I was just messing around in the Python interpreter and I came across some unexpected behavior.

>>> bools = (True, True, True, False)
>>> all(bools)
False
>>> any(bools)
True

Ok, so far nothing out of the ordinary...

>>> bools = (b for b in (True, True, True, False))
>>> all(bools)
False
>>> any(bools)
False

Here's where things start getting spooky. I figure this happens because the all function iterates over the generator expression, calling its __next__ method and using up the values until it encounters one that is False. Here's some evidence to back that theory up:

>>> bools = (b for b in (True, False, True, True))
>>> all(bools)
False
>>> any(bools)
True

I think the result is different because the False is not at the end, so there are still some unused values left in the generator. If you type

>>> bools = (b for b in (True, False, True, True))
>>> all(bools)
False
>>> list(bools)
[True, True]

It seems like there are only 2 remaining values.

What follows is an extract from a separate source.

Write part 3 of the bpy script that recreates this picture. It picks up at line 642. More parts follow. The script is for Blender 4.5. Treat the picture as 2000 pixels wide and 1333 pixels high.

So, why exactly does this really happen? I'm sure there are many details that I'm missing.

Answer 1

The problem that you are having is that you are using the generator after it has produced all the values.

You can verify this by running the following code:

>>> bools = (b for b in (True, False, True, True))
>>> all(bools) # once the False is found it will stop producing values
True
>>> next(bools) # next value after False which is True
True
>>> next(bools) # next value after True which is True
True
>>> next(bools)
Traceback (most recent call last):
  File "<stdin>", line 1, in <module>
StopIteration

This will work:

>>> bools = (b for b in (True, False, True, True))
>>> all(bools)
False
>>> bools = (b for b in (True, False, True, True))
>>> any(bools)
True

Answer 2

The behaviour of all() and any() are documented in the official documentation.

From the pseudo-code:

def all(iterable):
    for element in iterable:
        if not element:
            return False
    return True

all() only consumes True elements, it terminates when it finds the first element that evaluates to False.

def any(iterable):
    for element in iterable:
        if element:
            return True
    return False

any() consumes only False elements, it terminates when it finds the first element that evaluates to True.

Note that generators are not reset to their initial position when passed around. They stay at their current position unless more items are consumed. Hence,

>>> bools = (b for b in (True, False, True, True))

The following will consume the first two items. Since the second item is False, the iteration stops after that. This leaves the generator at a position after the second element.

>>> all(bools)
False

At this point the generator has (True, True) as the remaining values. You point that out correctly in your question. The following only consumes a single element.

>>> any(bools)
True

Note that there is still another True value obtainable from the generator after calling any().

And of course, if you call list() on a generator, all items from the generator are consumed and the generator will not yield any more items (it is "empty").